Book Entry 56: 1963 Butchering Chickens

             We used to have a "dressing day" for chickens every summer. We would prepare about three hundred chickens for the coming winter.   I'm not sure why it's called dressing a chicken when you strip it of its feathers, gut it, and package it.  It would make more sense to call it an "undressing." 
             Dad would gently hold each chicken by the neck at the chopping block.  He'd tell each one if they'd do their part and hold still he would do his part and make the end for them come quick.  Next dad's face would stiffen and with the loud thud of the axe hitting the chopping block through the chicken's neck, off would come it's head.  
            Next, dad tossed the chickens, one by one, to the grass patch by Grandma.  He'd kill about five at a time giving everyone else a chance to keep up with their jobs.  I think people who have never lived on a farm or raised their own food might have a hard time realizing just how hard it is to kill the farm animals.  Many times I got "the speech" about how we gave them the best life they could possibly have and now it was their time to serve us  by being our food.  Many a time during a chicken harvest day or when the butcher would visit I would catch dad with red eyes or salt streaks on his cheeks.  
        Grandma’s job was to dunk the chickens in boiling water and pluck out their  feathers.  The boiling water made the skin loose and the feathers easier to pull.   Dad stepped in at that point and held the chicken over a wood fire to singe any remaining feathers.  Next mom gutted the chickens. 

        When grandma would get ahead a little she’d come into the kitchen where she and mom would rinse the finished chickens and put them into freezer bags.  
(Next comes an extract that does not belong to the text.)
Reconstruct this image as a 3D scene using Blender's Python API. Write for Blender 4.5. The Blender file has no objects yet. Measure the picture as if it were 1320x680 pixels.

I remember the flopping chickens, the smell of the gut buckets, the closed blue eyelids of the dead chicken heads.  I also remember how proud mom and dad were when we drove the pickup full of prepared chickens to the Hughson freezer where we rented a locker.  I remember how dad stacked the bags in the locker in neat rows to take advantage of space.

The butcher would always come to the truck to help dad unload and carry in the boxes.  He always told dad our chickens looked better than any others when they arrived.  I remember him saying our bags were clean and not sticky, our chickens were whole and unbruised, and inside the bags was free of blood puddles. 
We had to walk through the cooling  room to get to the lockers.  The cooling room had cows and pigs hanging waiting to be processed. 


  1. excellent post coming from one farm raised girl to another it couldn't be written or said better,, excellent,, your Dad was or is and amazing man as are you.Wonerful morals and standards,, thats the way we also were raised,, if we are going to eat meat we should not be hypocrites. (sp?). If we eat it we should know all the facts and you just put them out there!good for you,, wonderful post!!

  2. Thanks Laurie...I do so appreciate you reading my posts and your comments always make me feel it is worth the time....have a great weekend!